Recently it came to light that when Comcast customers are able to stream Comcast Xfinity video to their Xbox360s, it will not count against their data cap. This decision is a perfect example of the behavior that net neutrality rules were designed to prevent AND raised additional questions about the true motivation behind data caps.
If you have an Xbox360, there are a lot of ways you can watch Internet video right on your TV. You can watch your favorite game on ESPN, catch up on TV shows with HuluPlus, or choose from Crackle, EPIX, Netflix, TMZ, or Zune Video.
If you’re a Comcast customer, of course, you have to watch what you watch. Comcast’s broadband comes with some fine print: data caps. With data caps, you might find your internet cut off if you use too much of the service you thought you paid for (do it twice and you will be cut off for a year).
Of course, in addition to selling access to the internet, Comcast also sells pay TV subscriptions. These pay TV subscriptions are finding new competition from internet-based “over the top” video services like Netflix. Since data caps seem tailor-made to keep people away from Comcast’s video competition, they’ve always seemed a little bit suspect. This new announcement helps to highlight why.
Let us start with the net neutrality (or, in FCC speak, Open Internet) concerns. Net neutrality is designed to prevent internet service providers (ISPs) from leveraging the fact that they control the pipe to your house for anticompetitive ends.
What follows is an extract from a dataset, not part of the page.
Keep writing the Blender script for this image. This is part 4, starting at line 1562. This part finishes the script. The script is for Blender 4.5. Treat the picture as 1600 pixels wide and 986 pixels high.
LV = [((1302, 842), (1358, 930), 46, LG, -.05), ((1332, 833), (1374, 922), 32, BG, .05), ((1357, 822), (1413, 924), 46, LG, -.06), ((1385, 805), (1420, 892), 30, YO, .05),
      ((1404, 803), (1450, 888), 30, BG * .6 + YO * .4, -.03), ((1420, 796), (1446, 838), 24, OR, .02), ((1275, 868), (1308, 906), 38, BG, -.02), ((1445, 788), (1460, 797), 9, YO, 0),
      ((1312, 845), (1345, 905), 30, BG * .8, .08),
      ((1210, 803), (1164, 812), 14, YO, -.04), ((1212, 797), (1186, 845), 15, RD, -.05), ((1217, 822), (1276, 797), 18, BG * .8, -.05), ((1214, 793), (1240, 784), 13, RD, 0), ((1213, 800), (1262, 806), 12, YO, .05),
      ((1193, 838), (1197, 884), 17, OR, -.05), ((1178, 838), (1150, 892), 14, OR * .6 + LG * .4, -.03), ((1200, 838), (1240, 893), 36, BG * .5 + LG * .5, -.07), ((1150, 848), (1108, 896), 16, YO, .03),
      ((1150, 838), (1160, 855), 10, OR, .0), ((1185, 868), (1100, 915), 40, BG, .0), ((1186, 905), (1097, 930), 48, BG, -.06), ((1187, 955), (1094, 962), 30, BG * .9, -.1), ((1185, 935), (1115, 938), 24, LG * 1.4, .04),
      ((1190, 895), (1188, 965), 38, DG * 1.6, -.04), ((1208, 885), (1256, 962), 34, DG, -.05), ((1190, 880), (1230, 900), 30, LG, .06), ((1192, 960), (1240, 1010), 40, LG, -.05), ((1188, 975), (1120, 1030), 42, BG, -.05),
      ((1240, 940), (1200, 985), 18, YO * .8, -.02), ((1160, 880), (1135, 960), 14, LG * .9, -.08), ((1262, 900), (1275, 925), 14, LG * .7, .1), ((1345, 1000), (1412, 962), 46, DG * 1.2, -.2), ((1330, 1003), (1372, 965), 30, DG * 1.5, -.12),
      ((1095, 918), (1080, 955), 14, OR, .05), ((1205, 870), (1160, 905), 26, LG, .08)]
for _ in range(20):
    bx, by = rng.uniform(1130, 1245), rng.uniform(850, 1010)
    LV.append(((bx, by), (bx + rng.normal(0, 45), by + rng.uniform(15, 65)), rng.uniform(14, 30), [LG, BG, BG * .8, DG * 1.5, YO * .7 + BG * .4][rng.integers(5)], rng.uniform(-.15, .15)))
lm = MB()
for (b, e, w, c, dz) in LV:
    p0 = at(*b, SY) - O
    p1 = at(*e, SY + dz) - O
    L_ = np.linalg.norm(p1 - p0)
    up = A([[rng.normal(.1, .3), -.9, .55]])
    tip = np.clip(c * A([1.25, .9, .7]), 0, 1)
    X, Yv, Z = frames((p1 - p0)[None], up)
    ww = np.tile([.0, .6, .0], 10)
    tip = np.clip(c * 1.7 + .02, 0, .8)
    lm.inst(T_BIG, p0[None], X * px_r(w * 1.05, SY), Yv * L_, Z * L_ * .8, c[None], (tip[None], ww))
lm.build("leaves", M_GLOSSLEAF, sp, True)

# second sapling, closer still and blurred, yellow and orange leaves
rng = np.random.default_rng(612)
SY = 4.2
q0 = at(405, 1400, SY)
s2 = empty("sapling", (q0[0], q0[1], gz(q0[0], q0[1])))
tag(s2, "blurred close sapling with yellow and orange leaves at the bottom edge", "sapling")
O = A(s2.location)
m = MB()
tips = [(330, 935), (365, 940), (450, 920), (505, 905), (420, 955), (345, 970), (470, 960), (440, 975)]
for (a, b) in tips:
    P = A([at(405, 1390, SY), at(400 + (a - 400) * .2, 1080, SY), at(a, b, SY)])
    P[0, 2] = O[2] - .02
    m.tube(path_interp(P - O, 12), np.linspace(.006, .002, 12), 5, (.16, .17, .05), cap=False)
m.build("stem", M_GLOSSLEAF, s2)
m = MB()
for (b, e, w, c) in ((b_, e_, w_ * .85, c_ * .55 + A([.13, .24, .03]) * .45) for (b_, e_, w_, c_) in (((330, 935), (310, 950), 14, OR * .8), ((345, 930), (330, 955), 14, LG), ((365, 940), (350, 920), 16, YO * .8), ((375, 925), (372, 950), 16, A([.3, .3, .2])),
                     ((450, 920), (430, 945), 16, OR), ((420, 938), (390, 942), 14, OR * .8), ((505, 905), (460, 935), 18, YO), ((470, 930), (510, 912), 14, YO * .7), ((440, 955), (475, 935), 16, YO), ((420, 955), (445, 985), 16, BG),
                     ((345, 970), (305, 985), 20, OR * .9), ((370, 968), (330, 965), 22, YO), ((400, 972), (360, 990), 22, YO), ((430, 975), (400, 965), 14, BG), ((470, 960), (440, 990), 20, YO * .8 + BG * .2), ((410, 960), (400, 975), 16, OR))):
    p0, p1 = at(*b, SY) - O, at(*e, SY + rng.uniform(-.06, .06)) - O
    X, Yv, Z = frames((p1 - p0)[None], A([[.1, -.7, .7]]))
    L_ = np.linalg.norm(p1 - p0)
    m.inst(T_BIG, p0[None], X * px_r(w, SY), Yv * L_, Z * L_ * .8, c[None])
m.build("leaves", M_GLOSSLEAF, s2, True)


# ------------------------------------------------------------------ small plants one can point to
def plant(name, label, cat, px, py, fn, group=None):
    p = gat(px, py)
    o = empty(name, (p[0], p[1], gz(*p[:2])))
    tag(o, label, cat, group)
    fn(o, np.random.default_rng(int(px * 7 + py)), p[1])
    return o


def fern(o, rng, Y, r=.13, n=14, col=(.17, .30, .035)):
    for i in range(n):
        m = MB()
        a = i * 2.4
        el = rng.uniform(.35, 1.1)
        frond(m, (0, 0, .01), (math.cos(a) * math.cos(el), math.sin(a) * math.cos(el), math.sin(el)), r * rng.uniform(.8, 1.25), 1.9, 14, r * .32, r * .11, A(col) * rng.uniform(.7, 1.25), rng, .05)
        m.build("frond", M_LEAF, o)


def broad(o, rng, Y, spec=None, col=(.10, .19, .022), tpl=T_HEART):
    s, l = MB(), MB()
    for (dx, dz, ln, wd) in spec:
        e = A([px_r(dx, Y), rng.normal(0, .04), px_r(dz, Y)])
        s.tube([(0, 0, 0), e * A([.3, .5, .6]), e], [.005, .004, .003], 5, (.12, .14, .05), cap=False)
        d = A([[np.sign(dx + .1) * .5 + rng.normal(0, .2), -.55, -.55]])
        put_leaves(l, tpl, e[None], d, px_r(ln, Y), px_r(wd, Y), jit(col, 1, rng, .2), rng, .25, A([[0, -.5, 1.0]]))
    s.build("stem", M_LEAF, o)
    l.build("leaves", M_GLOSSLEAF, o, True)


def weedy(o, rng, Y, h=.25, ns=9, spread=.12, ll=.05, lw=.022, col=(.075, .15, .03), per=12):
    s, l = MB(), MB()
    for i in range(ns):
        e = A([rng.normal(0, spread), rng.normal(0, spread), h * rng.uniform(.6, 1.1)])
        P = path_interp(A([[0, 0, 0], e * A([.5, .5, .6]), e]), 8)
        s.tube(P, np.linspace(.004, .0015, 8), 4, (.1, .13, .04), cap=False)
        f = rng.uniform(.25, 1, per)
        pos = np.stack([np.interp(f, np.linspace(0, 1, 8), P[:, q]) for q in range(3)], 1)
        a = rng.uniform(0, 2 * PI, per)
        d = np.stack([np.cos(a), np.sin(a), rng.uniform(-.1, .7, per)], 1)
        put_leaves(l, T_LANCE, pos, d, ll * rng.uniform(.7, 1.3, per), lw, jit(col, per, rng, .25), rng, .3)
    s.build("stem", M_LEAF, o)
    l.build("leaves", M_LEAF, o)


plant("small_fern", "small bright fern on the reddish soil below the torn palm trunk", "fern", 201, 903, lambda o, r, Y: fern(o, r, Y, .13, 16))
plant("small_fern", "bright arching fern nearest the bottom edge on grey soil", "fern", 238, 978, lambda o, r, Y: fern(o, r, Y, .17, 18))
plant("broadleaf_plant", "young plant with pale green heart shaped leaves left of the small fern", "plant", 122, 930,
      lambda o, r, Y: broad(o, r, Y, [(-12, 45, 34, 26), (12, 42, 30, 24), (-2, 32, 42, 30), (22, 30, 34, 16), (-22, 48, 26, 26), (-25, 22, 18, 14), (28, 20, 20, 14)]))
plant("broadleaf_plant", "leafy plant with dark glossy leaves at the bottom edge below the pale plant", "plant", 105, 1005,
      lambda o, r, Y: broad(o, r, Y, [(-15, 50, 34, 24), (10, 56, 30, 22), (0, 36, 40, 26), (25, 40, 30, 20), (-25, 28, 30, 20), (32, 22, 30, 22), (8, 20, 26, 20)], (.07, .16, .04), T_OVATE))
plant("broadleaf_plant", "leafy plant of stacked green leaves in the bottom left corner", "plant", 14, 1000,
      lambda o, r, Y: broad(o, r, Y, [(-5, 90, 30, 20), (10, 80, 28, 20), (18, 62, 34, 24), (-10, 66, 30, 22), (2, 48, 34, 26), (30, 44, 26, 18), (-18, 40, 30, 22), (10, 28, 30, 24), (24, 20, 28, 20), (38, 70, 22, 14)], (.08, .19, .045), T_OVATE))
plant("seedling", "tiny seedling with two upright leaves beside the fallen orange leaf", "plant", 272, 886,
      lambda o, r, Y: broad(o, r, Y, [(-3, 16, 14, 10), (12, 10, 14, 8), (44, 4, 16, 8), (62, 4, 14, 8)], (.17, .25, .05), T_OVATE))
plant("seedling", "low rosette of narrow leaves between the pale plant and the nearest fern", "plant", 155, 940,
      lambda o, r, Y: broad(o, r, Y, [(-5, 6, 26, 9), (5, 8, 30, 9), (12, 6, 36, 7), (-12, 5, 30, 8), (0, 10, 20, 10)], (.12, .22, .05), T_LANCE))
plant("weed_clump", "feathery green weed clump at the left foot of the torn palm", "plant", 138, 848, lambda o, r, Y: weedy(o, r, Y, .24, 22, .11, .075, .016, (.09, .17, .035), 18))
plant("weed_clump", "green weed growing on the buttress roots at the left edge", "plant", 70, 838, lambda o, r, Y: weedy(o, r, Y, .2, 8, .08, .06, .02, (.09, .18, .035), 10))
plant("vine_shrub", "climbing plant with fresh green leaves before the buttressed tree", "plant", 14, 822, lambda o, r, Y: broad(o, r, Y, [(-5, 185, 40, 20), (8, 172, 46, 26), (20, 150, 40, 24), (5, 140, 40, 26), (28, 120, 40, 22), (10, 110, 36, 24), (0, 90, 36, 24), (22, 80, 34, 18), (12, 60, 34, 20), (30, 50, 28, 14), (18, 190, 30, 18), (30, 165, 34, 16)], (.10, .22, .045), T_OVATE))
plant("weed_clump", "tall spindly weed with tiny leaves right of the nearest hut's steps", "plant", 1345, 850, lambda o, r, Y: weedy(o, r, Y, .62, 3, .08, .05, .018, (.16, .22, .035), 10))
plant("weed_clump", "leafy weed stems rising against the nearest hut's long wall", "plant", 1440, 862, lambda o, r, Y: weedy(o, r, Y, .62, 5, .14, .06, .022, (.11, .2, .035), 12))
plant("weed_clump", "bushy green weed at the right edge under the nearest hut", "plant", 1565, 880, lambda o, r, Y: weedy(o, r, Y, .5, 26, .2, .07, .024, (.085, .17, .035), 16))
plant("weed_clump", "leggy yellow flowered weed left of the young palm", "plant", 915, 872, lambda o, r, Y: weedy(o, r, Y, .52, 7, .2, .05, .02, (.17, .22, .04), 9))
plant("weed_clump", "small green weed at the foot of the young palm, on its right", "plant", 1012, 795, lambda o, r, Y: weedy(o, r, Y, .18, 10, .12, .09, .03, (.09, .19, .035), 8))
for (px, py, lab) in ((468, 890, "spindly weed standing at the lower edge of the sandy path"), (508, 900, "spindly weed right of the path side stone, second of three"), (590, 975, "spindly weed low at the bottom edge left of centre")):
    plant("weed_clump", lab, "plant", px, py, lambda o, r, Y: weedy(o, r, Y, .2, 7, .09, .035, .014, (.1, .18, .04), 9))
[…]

As the FCC has explained, “broadband providers have incentives and the ability to discriminate in their handling of network traffic in ways that can harm innovation, investment, competition, end users, and free expression.”
The concern is essentially this: since many ISPs are in businesses besides internet access (for example, paid video services), they may try and use their control of internet access to protect their other businesses.
Today’s announcement turns these concerns from theoretical to concrete. Comcast has transformed the competitive online video marketplace into a two-tiered world, where its own online video doesn’t have to play by the same rules as everyone else’s. This is pretty bad–the internet should reward the best services, not the ones with the right corporate owners.
Fortunately, there’s a lot that can be done about this. First, the FCC should determine whether this discriminatory behavior violates its already-existing net neutrality rules. There’s no use having rules if you won’t enforce them.
Second, the FCC should finally act on our multiple requests to ask some simple questions about data caps. How are the caps set? Once they are set, how are they evaluated? Going forward, what would cause them to change? If you think these sound like reasonable questions, click here and tell the FCC to ask them.
Finally, if you’re a Comcast customer, you should complain. Comcast is doing you no favors by giving its proprietary video service special treatment.
Make no mistake, it’s good that Comcast has finally realized that online video is an important market that it should participate in. But it would be better if it had confidence that its services could succeed without cheating.